#### Requirements
Your task is to quote, unchanged, only the lines from the one with "Model this scene" through the one with "S.view_settings.view_transform = 'Standard'", both ends included.
= = = = = = =
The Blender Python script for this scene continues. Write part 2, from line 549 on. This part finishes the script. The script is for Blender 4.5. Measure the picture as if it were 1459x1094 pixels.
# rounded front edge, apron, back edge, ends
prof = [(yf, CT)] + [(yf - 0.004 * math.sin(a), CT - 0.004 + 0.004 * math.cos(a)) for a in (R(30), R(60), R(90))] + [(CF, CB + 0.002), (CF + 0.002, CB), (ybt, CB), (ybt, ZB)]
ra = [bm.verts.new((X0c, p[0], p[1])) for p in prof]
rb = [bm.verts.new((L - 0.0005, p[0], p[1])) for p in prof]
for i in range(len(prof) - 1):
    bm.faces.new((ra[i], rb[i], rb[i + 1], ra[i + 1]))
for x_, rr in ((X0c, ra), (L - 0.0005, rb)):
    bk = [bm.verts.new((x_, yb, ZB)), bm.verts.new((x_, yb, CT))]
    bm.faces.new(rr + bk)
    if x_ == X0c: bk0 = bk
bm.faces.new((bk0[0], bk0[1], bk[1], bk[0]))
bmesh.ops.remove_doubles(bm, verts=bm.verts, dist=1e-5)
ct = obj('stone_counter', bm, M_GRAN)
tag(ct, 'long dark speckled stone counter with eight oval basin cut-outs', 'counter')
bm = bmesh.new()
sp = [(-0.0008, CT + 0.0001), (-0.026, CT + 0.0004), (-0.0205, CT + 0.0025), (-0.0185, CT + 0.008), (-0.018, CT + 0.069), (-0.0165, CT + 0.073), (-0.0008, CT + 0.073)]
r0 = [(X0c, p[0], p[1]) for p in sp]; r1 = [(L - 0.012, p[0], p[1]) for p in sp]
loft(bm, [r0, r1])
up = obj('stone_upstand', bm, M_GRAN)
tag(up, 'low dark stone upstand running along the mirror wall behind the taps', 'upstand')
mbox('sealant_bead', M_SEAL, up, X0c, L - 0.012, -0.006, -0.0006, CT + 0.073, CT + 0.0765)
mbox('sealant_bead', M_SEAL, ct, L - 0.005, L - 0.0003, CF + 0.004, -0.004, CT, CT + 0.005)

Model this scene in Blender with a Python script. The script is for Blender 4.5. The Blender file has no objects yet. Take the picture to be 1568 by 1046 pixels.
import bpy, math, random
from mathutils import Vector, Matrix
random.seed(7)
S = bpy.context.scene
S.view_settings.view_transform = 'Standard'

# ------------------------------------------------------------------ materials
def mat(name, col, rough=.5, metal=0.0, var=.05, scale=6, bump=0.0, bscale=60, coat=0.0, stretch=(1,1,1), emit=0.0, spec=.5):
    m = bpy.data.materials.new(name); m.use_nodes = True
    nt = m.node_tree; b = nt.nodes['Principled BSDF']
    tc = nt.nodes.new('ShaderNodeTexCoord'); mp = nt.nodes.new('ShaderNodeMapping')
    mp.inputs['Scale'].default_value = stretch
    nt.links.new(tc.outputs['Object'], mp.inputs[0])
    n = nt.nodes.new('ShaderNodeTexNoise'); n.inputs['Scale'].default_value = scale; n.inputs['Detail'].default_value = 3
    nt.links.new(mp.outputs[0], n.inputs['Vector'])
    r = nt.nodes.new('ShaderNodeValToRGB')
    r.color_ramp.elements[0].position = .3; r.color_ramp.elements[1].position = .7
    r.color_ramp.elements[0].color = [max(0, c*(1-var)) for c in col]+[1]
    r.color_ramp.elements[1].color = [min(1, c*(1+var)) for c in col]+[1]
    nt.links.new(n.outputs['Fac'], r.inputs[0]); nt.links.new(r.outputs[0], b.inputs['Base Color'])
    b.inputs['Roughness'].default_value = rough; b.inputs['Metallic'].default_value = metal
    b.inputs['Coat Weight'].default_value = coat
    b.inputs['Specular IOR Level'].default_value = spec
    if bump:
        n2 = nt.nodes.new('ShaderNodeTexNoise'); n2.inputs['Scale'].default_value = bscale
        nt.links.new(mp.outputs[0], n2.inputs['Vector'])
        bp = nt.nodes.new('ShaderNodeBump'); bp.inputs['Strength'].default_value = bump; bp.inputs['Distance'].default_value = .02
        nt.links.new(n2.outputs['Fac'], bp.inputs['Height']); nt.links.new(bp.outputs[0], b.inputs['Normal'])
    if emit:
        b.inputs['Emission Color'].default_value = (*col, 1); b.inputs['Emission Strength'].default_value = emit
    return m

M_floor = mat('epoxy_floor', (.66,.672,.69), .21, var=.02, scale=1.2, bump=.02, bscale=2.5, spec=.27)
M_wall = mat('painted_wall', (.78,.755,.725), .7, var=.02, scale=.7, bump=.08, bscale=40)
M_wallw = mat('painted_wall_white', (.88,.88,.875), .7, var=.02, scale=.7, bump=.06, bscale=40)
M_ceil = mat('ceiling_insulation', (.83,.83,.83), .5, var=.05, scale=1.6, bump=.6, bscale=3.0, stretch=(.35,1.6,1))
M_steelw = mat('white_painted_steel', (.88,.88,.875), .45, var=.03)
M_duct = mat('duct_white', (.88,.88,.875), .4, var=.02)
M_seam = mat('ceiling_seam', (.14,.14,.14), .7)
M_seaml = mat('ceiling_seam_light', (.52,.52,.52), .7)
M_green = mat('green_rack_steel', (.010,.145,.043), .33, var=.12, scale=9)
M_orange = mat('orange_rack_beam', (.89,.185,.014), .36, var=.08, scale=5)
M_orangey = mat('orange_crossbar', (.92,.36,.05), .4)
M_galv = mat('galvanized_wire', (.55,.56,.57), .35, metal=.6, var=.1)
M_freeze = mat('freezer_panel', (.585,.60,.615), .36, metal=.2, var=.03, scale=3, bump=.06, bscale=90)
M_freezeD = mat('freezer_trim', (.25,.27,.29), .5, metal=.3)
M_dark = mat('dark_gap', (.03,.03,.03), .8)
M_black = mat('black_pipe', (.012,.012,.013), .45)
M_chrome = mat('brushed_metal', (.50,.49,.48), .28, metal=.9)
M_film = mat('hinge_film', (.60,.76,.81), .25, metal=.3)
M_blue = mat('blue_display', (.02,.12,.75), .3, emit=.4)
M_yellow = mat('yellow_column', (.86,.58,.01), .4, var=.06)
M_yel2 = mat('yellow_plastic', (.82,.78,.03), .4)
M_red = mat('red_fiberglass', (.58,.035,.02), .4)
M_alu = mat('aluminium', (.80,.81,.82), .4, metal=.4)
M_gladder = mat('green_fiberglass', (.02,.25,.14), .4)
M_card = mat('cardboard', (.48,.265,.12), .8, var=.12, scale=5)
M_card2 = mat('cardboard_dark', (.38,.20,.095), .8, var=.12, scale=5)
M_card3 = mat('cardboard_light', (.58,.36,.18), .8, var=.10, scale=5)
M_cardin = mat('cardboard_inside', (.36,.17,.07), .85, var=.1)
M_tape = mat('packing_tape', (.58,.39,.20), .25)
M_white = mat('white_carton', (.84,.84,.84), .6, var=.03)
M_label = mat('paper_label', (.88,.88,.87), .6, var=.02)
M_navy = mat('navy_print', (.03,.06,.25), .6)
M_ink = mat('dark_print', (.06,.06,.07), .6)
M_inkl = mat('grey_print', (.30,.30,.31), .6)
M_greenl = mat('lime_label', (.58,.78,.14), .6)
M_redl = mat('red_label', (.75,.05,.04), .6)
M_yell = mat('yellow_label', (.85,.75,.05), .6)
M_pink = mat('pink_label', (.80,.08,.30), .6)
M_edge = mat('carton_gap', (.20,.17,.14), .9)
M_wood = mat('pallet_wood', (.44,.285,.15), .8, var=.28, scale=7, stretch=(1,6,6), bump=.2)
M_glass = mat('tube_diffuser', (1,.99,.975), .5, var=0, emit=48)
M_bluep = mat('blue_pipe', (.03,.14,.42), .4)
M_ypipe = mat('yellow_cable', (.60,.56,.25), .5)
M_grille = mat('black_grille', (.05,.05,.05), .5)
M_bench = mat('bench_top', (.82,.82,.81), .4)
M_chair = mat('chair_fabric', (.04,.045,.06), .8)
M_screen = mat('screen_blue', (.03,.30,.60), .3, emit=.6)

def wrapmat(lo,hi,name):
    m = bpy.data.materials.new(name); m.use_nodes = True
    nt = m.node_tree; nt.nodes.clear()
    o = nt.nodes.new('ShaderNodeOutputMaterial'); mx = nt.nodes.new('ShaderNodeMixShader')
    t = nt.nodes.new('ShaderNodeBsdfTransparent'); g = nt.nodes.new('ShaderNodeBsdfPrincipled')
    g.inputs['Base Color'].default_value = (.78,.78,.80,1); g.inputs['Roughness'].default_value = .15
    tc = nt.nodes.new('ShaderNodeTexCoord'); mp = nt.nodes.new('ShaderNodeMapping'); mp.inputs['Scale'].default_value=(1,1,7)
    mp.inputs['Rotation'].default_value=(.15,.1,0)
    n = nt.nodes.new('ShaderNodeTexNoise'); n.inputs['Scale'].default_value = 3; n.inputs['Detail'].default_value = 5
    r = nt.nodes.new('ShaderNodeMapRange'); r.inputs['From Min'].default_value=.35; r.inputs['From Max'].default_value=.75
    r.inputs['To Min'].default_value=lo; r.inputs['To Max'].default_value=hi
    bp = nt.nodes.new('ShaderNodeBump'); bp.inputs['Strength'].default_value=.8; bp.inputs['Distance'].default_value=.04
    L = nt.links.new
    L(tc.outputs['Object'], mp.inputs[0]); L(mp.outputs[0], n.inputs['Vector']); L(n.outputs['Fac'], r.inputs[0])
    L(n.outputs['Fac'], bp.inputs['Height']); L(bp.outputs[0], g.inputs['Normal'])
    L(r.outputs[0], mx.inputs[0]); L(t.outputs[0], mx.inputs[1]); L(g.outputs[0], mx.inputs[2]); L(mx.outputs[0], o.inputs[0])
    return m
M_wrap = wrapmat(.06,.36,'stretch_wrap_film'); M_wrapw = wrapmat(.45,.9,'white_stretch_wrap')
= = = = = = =
#### The completed task
Model this scene in Blender with a Python script. The script is for Blender 4.5. The Blender file has no objects yet. Take the picture to be 1568 by 1046 pixels.
import bpy, math, random
from mathutils import Vector, Matrix
random.seed(7)
S = bpy.context.scene
S.view_settings.view_transform = 'Standard'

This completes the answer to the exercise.